Even in some physicists wildest speculations upon the many worlds theory of quantum mechanics, the idea that some were in the vastness of the omni-verse/multiverse there is actually a world were Winnie the Pooh exists and lives in the 100 acre wood with his pals would boast such an almost infinite degree of improbability that the chance of such would be so negligible as to be to all intents and purposes impossible.
"Nothing unreal exists" though from a ridiculous source is a quote worth remembering, and had it been taken as common wisdom a few thousand years ago, we would have probably avoided no end of bloodshed, horror and inhumanity in the name of unperceived (therefore unreal) and yet honoured and blindly followed objects of wishful thinking.

You seem to be confusing fictitious with abstract conceptualisation, the representational or the virtual.
Money for instance as an abstract concept is not fictional in any way shape or form, since in it's lowest form it exists as a tangible token of exchange and in higher levels as a virtual representation of the worth goods and services on an international level.

As for having an axe to grind against literary criticism, you are wrong, my son holds a masters degree in literary theory and my late writing partner of thirty years was Dr. C.J. Walmsley of the university of Hiroshima and Durham author a literary theorist.


Physics and orders of reality:

We may define First Order Reality as what we directly observe and experience. Second order Reality consists of the fundamental entities and causes of First Order Reality. Physics informs us of this Second Order Reality. But these entities and causes such as they are recognized are functions of our own sensors and analyzers. Therefore, we may imagine a Third Order Reality of which Second Order Reality is only a reflection. It may well be that there are Fourth and still Higher Order Realities which are for ever beyond even our conceptual perception. At the other end, we may consider a Zeroth Order Reality consisting of the pure creations of the human Mind which are powerful factors in human culture and interaction. All our mythology and poetry, fiction and even some history, and other creations of the human imagination, as well such abstract elements as justice and equality, freedom and honor, belong to Zeroth Order Reality.


Heraclitus Level 8 July 14, 2018

Totally agree on that point.
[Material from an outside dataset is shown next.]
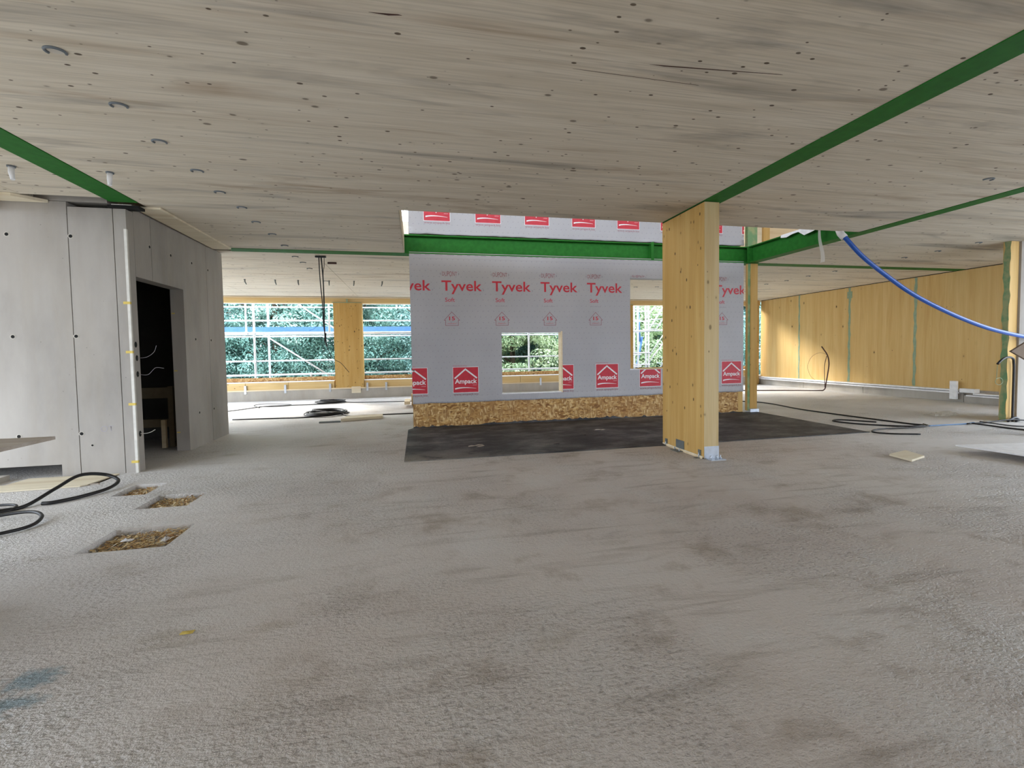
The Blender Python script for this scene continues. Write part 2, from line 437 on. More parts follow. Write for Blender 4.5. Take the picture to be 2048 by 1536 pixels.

Bearing in mind that a two dimensional state cannot observe the depth of existence of a three dimensional state, yet the third can conceive the second, then the ladder of increased dimensional perception is infinite (assumedly). The paradox here of course is that the one dimensional existence has no perception of anything and must split itself to become aware. The Big Bang? Your argument also cleverly includes Plato's forms, the idea of something preceding its different varieties.


Here is a Vedanta Hindu argument for different orders of reality:


Heraclitus Level 8 July 14, 2018

Interesting. Reminds me of Alfred North Whitehead's worldview, although he doesn't bring it to bear on the here and now as directly as you have. He writes (in Modes of Thought):
"Again everything is something, which in its own way is real. When you refer to something as unreal, you are merely conceiving a type of reality to which that 'something' does not belong."

Wallace Level 7 July 14, 2018

"Again everything is something, which in its own way is real. When you refer to something as unreal, you are merely conceiving a type of reality to which that 'something' does not belong."

Come on seriously everything is real, even when it is not because we can conceive of it?

That is simple Ontological word play, which in this context is reliant to try and sneak around the idea that nothing unreal exists on concocting a hypothetical variation of reality, something that is not possible with in the bounds of human perception.

It is not even original.

@LenHazell53 I agree that there's lots of "ontological wordplay" out there but Whitehead made that claim in earnest and I am convinced that the general features of his philosophy are on target. You may know he was a mathematician and so he was naturally interested in the ontological status of numbers; but also he was interested in the ontological status of dreams, of poems, of possibilities, of truth, and of anything that is NOT NOTHING. In his Process and Reality he lists six (or seven?) "categories of existence," and (as I understand him) everything except square circles and the like falls into one category or another.

@Wallace Interesting, I'll read up on it thank you.